Stanford University has invited leading thinkers from several institutions to begin a 100-year effort to study and anticipate how the effects of artificial intelligence will ripple through every aspect of how people work, live and play.
This effort, called the One Hundred Year Study on Artificial Intelligence, or AI100, is the brainchild of computer scientist and Stanford alumnus Eric Horvitz, who, among other credits, is a former president of the Association for the Advancement of Artificial Intelligence.
In that capacity, Horvitz convened a conference in 2009 at which top researchers considered advances in artificial intelligence and its influences on people and society, a discussion that illuminated the need for continuing study of AI's long-term implications.
(Excerpt) Read more at news.stanford.edu ...
Ah, I’m from another generation. I think we got our first personal computer in my house when I was about 4 years old, when the “home computing” revolution just got underway.
You forgot one:
* If wish upon a star and the blue fairy comes and sprinkles some pixie dust on it (but still it will have to prove that it can be a good boy before it can really be alive)
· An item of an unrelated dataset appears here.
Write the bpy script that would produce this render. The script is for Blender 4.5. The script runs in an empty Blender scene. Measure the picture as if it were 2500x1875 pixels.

Well, my parents wouldn’t buy me a computer for my bedroom, much less get me a ‘net connection. I was deprived....
AI? I guess the machines with AI will have more intelligence than Nancy Pelosi, the Obamas and 99.9% of the Democrat voters.
“It has no soul; it can never be alive.”
You mean like Democrats?
https://www.youtube.com/watch?v=m6syRRHTTic
https://www.youtube.com/watch?v=WPDvsLSnUGc
Why invent a machine? I have some rocks in the backyard that meet that criteria.
>>Actually the promise of AI has been out there for decades with little to show until lately....<<
The abilities of AI pretty much match Moore’s Law.
Some of the biggest milestones:
*) Deep Blue
*) Watson
So you can expect AI capabilities to take off exponentially. From what I have read, the self-driving car is dang near ready for prime time.